In some respects, the most advanced expression of these ideas of freedom, justice and variety on which the liberal and socialist approach rested turned out to be the anarchist conception.

The anarchist conception, for example, extends the liberal concept of freedom. From the idea that the freedom of an individual ends where the freedom of another person begins, it moves to the conviction, reiterated by Bakunin, that “I am truly free only when all human beings, men and women, are equally free. The freedom of other men, far from negating or limiting my freedom, is, on the contrary, its necessary premise and confirmation. “(1870-1871, L’empire Knouto-Germanique et la Révolution Sociale en France).

Regarding the equality upheld by the socialists, Kropotkin explicitly states that, for anarchists, equality means equity and not uniformity (1897, Anarchist Morality).
The way to promote liberty and equality consists then, for the anarchists, in accepting and practicing a plurality and variety of choices and lifestyles, for each and everyone.

The first person to call himself an anarchist, Proudhon, defined himself as such, without additions and qualifications of any sort.
Only later did intellectuals differentiate the various expressions of being an anarchist by assigning to their exponents ideological labels that were added to the prefix ‘anarcho’ (anarcho-mutualist, anarcho-individualist, anarcho-communist, anarcho-collectivist, etc.).

It then happened that many people ended by favouring their ideological label over the practical aspect of being against domination and exploitation (αν, and αρχη = contrary to dominion).

The next step, for the supporters of a specific type of anarchist society, was to think and claim that only their ideology was the valid one to fight domination and exploitation. Those who supported and propagated this position did not realise or did not want to realise that they were the bearers of a new form of domination and abuse. Their so-called good intentions had become despotic view and practices. Anarchy had become mono-anarchy or, more succinctly, monarchy: the application of a one-ideology valid for all, under the watchful eye of the new masters, the orthodox advocates of the mono-ideology.

In the past, some (Tarrida del Marmól and the proponents of anarchy without adjectives) have pointed out this risk and proposed solutions that would recover the original meaning of the term (against domination) and leave it to individuals and their voluntary communities to organise themselves according to the way of life most congenial to them.

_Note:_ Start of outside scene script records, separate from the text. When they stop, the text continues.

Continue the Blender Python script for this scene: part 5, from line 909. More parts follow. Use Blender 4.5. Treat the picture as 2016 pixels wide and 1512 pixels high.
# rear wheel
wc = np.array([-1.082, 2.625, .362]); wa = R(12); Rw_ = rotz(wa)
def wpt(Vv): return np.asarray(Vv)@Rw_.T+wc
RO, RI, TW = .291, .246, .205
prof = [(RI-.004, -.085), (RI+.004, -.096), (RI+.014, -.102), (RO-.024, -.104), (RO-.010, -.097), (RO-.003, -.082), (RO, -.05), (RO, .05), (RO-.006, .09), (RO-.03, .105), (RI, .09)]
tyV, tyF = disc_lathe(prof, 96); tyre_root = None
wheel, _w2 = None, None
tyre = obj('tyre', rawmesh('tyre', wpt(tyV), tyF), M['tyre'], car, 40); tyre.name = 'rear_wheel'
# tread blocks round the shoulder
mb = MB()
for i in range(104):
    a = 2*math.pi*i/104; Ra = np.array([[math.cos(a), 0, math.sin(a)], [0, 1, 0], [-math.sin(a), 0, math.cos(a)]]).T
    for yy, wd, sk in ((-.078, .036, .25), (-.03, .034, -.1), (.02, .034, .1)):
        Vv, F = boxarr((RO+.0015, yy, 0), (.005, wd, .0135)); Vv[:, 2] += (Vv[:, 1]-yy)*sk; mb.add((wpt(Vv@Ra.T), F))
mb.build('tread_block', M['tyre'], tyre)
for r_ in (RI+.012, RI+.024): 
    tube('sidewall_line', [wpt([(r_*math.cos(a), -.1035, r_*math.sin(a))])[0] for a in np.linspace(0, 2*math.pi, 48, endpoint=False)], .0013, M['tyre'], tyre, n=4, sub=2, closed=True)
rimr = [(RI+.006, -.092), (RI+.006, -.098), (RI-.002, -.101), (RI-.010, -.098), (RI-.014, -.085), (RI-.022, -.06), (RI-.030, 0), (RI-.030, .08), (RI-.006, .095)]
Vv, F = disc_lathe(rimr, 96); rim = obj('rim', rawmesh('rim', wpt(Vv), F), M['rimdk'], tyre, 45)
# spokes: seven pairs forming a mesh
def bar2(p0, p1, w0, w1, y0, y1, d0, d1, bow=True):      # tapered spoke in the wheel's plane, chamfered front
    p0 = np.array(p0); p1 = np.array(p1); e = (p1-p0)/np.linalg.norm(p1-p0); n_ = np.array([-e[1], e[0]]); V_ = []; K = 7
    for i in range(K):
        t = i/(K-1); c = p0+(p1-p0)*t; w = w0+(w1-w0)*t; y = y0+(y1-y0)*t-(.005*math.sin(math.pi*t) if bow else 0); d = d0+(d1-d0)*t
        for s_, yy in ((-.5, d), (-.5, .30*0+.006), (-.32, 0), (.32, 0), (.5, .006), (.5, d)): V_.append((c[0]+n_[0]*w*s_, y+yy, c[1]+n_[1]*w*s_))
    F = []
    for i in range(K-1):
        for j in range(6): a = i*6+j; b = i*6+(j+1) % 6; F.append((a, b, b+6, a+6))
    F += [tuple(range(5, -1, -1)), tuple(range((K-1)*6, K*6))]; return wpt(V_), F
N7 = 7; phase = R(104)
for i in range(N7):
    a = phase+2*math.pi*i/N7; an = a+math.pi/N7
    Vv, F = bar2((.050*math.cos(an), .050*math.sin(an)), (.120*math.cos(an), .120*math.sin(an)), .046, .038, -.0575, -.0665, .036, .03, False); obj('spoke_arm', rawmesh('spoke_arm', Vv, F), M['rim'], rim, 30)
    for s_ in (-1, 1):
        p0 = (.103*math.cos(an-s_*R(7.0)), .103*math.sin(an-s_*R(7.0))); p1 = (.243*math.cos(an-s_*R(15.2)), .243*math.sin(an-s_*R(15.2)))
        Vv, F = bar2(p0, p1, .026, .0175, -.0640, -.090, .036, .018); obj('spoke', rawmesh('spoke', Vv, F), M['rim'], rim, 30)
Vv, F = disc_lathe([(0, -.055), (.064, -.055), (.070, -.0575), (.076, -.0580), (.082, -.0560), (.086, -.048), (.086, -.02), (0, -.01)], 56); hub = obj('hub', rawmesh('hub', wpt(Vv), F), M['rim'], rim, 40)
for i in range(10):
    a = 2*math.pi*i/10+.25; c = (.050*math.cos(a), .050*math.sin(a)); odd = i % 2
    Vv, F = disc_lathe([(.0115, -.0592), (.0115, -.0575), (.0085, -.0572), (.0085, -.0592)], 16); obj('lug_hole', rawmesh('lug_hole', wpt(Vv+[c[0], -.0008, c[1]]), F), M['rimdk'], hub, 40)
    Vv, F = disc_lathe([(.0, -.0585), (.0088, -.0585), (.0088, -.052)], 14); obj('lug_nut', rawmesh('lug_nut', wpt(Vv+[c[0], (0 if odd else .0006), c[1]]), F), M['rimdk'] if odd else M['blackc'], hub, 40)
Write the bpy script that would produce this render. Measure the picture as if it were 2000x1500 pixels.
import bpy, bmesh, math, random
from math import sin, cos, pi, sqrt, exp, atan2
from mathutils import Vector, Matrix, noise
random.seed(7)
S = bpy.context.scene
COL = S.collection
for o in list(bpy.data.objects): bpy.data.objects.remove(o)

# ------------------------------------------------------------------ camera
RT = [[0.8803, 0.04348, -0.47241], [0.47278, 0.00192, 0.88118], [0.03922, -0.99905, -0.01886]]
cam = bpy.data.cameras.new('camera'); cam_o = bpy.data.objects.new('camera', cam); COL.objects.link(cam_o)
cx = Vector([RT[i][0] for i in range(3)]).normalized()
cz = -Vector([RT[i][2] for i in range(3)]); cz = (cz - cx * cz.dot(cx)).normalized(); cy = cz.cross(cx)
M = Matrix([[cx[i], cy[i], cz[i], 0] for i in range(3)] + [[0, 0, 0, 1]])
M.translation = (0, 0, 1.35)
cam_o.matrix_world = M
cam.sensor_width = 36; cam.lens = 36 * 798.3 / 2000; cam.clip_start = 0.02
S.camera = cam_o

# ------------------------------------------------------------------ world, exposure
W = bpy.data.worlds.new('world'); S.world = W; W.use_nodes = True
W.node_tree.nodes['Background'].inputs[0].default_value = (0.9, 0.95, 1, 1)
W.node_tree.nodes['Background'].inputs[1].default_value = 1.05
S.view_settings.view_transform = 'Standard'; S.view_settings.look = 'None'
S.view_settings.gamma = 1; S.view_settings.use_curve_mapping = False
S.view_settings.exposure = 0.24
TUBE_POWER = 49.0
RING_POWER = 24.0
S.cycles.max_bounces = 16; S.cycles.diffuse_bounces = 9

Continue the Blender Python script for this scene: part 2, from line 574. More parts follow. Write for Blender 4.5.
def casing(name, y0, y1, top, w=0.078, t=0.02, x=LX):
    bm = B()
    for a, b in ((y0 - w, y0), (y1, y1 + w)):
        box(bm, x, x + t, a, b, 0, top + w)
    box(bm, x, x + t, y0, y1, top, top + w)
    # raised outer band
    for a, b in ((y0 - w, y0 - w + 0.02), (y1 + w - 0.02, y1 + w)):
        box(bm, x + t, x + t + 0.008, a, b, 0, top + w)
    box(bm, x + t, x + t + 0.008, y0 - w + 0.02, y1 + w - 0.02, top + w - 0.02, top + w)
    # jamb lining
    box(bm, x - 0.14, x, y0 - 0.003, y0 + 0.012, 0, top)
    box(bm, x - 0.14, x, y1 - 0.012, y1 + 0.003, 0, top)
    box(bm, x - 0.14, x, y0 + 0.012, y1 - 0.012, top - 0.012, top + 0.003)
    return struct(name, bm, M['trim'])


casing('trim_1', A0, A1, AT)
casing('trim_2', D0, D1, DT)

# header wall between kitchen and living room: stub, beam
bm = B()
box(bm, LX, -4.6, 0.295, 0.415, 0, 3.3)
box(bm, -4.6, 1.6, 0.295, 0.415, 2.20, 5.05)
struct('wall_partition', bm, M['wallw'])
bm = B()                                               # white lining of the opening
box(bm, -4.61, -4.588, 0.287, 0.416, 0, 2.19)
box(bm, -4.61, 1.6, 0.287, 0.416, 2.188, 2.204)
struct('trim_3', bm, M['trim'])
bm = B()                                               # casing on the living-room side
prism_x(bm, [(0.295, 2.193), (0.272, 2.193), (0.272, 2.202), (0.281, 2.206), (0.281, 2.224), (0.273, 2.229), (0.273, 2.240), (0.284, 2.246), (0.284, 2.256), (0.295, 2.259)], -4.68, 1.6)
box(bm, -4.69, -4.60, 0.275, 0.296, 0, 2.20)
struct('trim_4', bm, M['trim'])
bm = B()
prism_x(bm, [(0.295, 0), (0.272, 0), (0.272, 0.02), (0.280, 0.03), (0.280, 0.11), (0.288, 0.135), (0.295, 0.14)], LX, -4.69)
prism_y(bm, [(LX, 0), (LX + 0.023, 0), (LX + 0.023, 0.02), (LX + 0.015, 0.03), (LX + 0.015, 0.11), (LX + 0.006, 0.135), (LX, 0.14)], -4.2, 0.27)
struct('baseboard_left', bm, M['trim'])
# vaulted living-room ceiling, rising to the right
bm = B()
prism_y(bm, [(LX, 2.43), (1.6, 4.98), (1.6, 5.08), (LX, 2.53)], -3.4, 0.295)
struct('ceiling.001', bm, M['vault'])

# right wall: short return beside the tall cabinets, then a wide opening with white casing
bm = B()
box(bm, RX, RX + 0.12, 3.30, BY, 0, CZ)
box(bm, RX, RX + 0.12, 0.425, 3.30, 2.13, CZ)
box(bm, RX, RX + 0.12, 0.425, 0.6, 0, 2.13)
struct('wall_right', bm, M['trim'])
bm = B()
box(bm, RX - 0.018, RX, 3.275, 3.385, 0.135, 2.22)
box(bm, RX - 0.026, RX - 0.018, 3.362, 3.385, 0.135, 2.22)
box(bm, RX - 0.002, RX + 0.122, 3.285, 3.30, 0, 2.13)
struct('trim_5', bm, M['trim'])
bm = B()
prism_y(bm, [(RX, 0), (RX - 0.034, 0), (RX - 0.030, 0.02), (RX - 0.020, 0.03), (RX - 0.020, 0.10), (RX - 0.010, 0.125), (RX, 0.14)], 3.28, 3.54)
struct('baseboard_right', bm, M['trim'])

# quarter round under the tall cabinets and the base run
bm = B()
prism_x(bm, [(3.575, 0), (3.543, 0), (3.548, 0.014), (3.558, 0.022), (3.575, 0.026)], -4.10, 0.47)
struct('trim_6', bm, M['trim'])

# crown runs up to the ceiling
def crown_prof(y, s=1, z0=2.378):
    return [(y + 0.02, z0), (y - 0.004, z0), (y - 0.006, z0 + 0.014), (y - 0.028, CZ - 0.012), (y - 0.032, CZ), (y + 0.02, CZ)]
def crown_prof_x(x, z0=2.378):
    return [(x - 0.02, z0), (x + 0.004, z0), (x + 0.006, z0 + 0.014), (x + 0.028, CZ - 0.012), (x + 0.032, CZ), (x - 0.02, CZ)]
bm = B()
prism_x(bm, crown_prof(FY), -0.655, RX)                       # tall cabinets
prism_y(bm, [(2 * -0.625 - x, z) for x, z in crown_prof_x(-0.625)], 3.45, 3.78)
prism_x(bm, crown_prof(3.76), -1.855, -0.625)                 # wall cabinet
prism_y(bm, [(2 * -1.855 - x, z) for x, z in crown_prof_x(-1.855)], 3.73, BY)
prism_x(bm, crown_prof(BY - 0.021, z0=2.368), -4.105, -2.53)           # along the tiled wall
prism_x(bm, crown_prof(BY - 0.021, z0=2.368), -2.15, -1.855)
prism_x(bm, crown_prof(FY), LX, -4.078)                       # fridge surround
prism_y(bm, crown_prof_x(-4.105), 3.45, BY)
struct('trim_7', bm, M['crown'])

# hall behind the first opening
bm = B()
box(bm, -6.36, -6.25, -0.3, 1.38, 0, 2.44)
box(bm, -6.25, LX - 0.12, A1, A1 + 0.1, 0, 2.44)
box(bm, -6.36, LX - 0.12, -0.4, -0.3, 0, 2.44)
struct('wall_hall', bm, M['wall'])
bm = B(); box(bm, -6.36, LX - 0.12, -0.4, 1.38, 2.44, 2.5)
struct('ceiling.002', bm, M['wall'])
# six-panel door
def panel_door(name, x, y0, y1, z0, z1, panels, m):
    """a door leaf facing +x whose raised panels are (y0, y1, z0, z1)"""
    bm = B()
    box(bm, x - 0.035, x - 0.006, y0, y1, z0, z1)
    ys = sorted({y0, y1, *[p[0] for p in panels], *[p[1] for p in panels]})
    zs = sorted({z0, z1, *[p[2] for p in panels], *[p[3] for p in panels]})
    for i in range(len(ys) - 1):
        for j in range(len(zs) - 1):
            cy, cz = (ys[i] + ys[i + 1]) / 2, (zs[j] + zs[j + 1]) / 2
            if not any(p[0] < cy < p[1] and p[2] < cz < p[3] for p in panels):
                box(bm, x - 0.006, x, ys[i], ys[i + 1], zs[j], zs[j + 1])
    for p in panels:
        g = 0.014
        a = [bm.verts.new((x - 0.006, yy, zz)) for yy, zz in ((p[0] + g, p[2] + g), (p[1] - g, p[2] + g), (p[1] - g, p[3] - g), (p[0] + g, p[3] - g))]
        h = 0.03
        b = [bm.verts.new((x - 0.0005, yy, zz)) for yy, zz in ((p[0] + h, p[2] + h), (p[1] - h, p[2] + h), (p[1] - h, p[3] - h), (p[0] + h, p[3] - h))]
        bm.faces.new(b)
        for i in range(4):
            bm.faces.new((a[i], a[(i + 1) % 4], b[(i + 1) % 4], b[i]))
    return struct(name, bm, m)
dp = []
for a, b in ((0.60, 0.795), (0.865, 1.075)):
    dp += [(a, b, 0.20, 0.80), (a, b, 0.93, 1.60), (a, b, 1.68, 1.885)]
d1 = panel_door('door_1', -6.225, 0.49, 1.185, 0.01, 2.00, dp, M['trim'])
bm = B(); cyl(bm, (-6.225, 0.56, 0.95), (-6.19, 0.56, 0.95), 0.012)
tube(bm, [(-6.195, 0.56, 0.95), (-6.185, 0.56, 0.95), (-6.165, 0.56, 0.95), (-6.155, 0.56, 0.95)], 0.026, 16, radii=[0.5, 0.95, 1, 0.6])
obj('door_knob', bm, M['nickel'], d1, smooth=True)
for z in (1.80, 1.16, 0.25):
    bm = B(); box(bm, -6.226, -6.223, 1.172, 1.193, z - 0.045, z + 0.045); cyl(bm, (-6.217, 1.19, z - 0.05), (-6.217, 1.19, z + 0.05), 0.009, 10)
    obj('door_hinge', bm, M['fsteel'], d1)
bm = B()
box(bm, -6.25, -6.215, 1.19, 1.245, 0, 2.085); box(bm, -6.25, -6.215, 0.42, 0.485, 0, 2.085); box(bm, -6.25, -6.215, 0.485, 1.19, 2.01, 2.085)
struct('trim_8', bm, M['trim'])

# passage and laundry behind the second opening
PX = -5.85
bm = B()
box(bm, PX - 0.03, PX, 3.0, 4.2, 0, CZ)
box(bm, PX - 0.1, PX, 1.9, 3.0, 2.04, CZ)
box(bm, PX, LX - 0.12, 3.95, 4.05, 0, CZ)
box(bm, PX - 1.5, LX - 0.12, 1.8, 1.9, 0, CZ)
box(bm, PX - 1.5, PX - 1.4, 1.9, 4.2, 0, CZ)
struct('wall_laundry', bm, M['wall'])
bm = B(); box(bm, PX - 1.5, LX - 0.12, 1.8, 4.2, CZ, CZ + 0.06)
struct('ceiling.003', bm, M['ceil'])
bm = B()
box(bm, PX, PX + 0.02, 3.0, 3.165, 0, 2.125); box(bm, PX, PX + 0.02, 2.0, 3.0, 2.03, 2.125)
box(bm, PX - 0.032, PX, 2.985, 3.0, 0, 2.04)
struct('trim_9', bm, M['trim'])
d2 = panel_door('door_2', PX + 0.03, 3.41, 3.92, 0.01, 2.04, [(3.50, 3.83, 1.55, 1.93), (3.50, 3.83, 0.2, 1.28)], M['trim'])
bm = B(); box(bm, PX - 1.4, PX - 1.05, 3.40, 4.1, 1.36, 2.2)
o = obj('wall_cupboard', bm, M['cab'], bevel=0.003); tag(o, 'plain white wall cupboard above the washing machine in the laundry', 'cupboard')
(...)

Unfortunately, the ideological despotism of the most vociferous “anarchists” for whom their ideas and solutions are so good that they must be accepted by all, and those who do not accept them are fascists and exploiters, returns regularly, especially in the current rambling and counterproductive diatribe between anarcho-communists and anarcho-capitalists. Both are convinced that they possess the ultimate truth about how the whole of society should be organised and both would like to impose their mono-anarchy on everyone. And this for the supposed good of the entire society.

Clearly, if one wants to impose one’s views on everyone, the non-authoritarian aspect, that represents the foundation of the anarchist conception and practice, has gone out the window.

Anarchy in fact is:

  • Full enlightenment (open mind)
  • Full tolerance (live and let live)
  • Full variety-plurality (to each his own)

Unfortunately, if the narrow-minded and intolerant views of the ideological mono-anarchists were to prevail in current debates and practices, anarchy would become yet another pretext used by the political and economic masters to make everyone accept a society based on:

  • impositions instead of propositions
  • conformity instead of variety
  • imitation instead of experimentation
  • force instead of freedom to build your life and practice your own lifestyle.

At that point, rational, freedom-loving and open-minded people would have no choice but to abandon this conceptiono-ideology, as it has been the case with other conceptions-ideologies in the past that were appropriated and distorted by people whose only purpose was to employ any means (theoretical and practical) to exert their power over others.